Exercise requirements: Print, word for word, the opening line of the data below and every line after it through the line that contains "def V(*a): return Vector(a)", but not the pictures.

++++++++

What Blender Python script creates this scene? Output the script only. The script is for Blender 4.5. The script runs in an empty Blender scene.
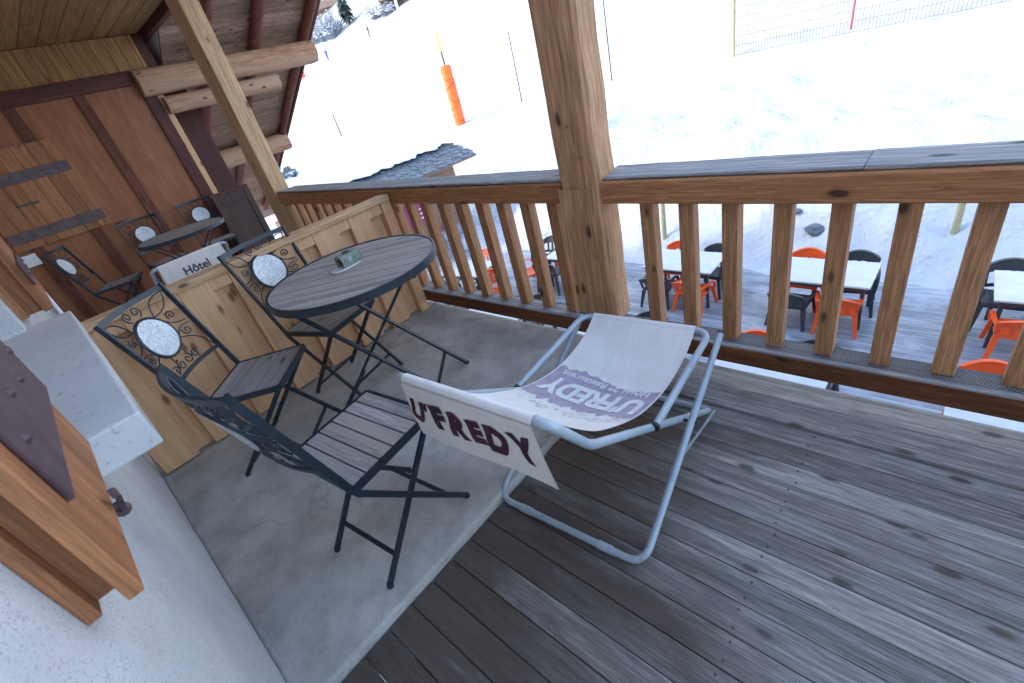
import bpy, bmesh, math, random
from mathutils import Vector, Matrix, noise
R = math.radians
rng = random.Random(7)
SC = bpy.context.scene
COL = SC.collection

# ------------------------------------------------------------------ helpers
def V(*a): return Vector(a)

class MB:
    """collects shapes into one mesh object"""
    def __init__(self): self.v = []; self.f = []; self.m = []; self.mi = 0
    def add(self, vs, fs):
        o = len(self.v); self.v += [tuple(p) for p in vs]
        self.f += [tuple(i + o for i in f) for f in fs]; self.m += [self.mi] * len(fs)
        return self
    def box(self, x0, x1, y0, y1, z0, z1, mat=None, c=0.0):
        """box, optionally with chamfered edges of size c"""
        if c <= 0:
            p = [V(x, y, z) for z in (z0, z1) for y in (y0, y1) for x in (x0, x1)]
            f = [(0, 2, 3, 1), (4, 5, 7, 6), (0, 1, 5, 4), (2, 6, 7, 3), (0, 4, 6, 2), (1, 3, 7, 5)]
        else:
            bm = bmesh.new(); bmesh.ops.create_cube(bm, size=1.0)
            for q in bm.verts:
                q.co = V((x0 + x1) / 2 + q.co.x * (x1 - x0), (y0 + y1) / 2 + q.co.y * (y1 - y0), (z0 + z1) / 2 + q.co.z * (z1 - z0))
            bmesh.ops.bevel(bm, geom=list(bm.edges), offset=c, segments=2, profile=0.6, affect='EDGES')
            bm.verts.index_update()
            p = [q.co.copy() for q in bm.verts]; f = [tuple(q.index for q in g.verts) for g in bm.faces]; bm.free()
        if mat is not None: p = [mat @ q for q in p]
        return self.add(p, f)
    def prism(self, pts, d, mat=None):
        """polygon (3d pts) extruded along d"""
        d = Vector(d); n = len(pts); a = [Vector(p) for p in pts]; b = [p + d for p in a]
        vs = a + b; fs = [tuple(range(n))[::-1], tuple(range(n, 2 * n))]
        fs += [(i, (i + 1) % n, n + (i + 1) % n, n + i) for i in range(n)]
        if mat is not None: vs = [mat @ q for q in vs]
        return self.add(vs, fs)
    def sweep(self, path, prof, up=None, closed=False, cap=True):
        path = [Vector(p) for p in path]; n = len(path); k = len(prof)
        T = []
        for i in range(n):
            if closed: t = path[(i + 1) % n] - path[i - 1]
            else: t = path[min(i + 1, n - 1)] - path[max(i - 1, 0)]
            T.append(t.normalized())
        if up is None:
            u = V(0, 0, 1) if abs(T[0].z) < .9 else V(1, 0, 0)
            u = (u - T[0] * u.dot(T[0])).normalized()
        vs = []
        for i in range(n):
            if up is not None:
                w = Vector(up); u = (w - T[i] * w.dot(T[i]))
                u = u.normalized() if u.length > 1e-6 else V(1, 0, 0)
            elif i > 0:
                u = (u - T[i] * u.dot(T[i])).normalized()
            s = T[i].cross(u)
            vs += [path[i] + s * a + u * b for a, b in prof]
        fs = []
        for i in range(n if closed else n - 1):
            j = (i + 1) % n
            fs += [(i * k + q, i * k + (q + 1) % k, j * k + (q + 1) % k, j * k + q) for q in range(k)]
        if cap and not closed:
            fs += [tuple(range(k))[::-1], tuple((n - 1) * k + q for q in range(k))]
        return self.add(vs, fs)
    def tube(self, path, r, n=8, closed=False):
        return self.sweep(path, [(r * math.cos(2 * math.pi * i / n), r * math.sin(2 * math.pi * i / n)) for i in range(n)], None, closed)
    def cone(self, path, radii, n=10):
        path = [Vector(p) for p in path]; o = len(self.v); vs = []; fs = []
        t = (path[-1] - path[0]).normalized(); u = V(0, 0, 1) if abs(t.z) < .9 else V(1, 0, 0)
        u = (u - t * u.dot(t)).normalized(); s = t.cross(u)
        for p, r in zip(path, radii):
            vs += [p + (s * math.cos(2 * math.pi * i / n) + u * math.sin(2 * math.pi * i / n)) * r for i in range(n)]
        for k in range(len(path) - 1):
            fs += [(k * n + i, k * n + (i + 1) % n, (k + 1) * n + (i + 1) % n, (k + 1) * n + i) for i in range(n)]
        fs += [tuple(range(n))[::-1], tuple((len(path) - 1) * n + i for i in range(n))]
        return self.add(vs, fs)
    def flat(self, path, w, h, up=(0, 0, 1), closed=False):
        return self.sweep(path, [(-w / 2, -h / 2), (w / 2, -h / 2), (w / 2, h / 2), (-w / 2, h / 2)], up, closed)
    def bar(self, a, b, w, h, up=(0, 0, 1)): return self.flat([a, b], w, h, up)
    def build(self, name, mats, parent=None, smooth=False, bevel=0):
        me = bpy.data.meshes.new(name); me.from_pydata(self.v, [], self.f); me.validate(); me.update()
        bm = bmesh.new(); bm.from_mesh(me); bmesh.ops.recalc_face_normals(bm, faces=list(bm.faces)); bm.to_mesh(me); bm.free()
        if not isinstance(mats, (list, tuple)): mats = [mats]
        for m in mats: me.materials.append(m)
        if len(mats) > 1 and len(me.polygons) == len(self.m): me.polygons.foreach_set('material_index', self.m)
        o = bpy.data.objects.new(name, me); COL.objects.link(o)
        if parent is not None: o.parent = parent
        if smooth:
            for p in me.polygons: p.use_smooth = True
            try: me.set_sharp_from_angle(angle=R(40))
            except Exception: pass
        if bevel:
            b = o.modifiers.new('bevel', 'BEVEL'); b.width = bevel; b.segments = 2; b.limit_method = 'ANGLE'; b.angle_limit = R(40)
        return o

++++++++

Exercise result:
What Blender Python script creates this scene? Output the script only. The script is for Blender 4.5. The script runs in an empty Blender scene.
import bpy, bmesh, math, random
from mathutils import Vector, Matrix, noise
R = math.radians
rng = random.Random(7)
SC = bpy.context.scene
COL = SC.collection

# ------------------------------------------------------------------ helpers
def V(*a): return Vector(a)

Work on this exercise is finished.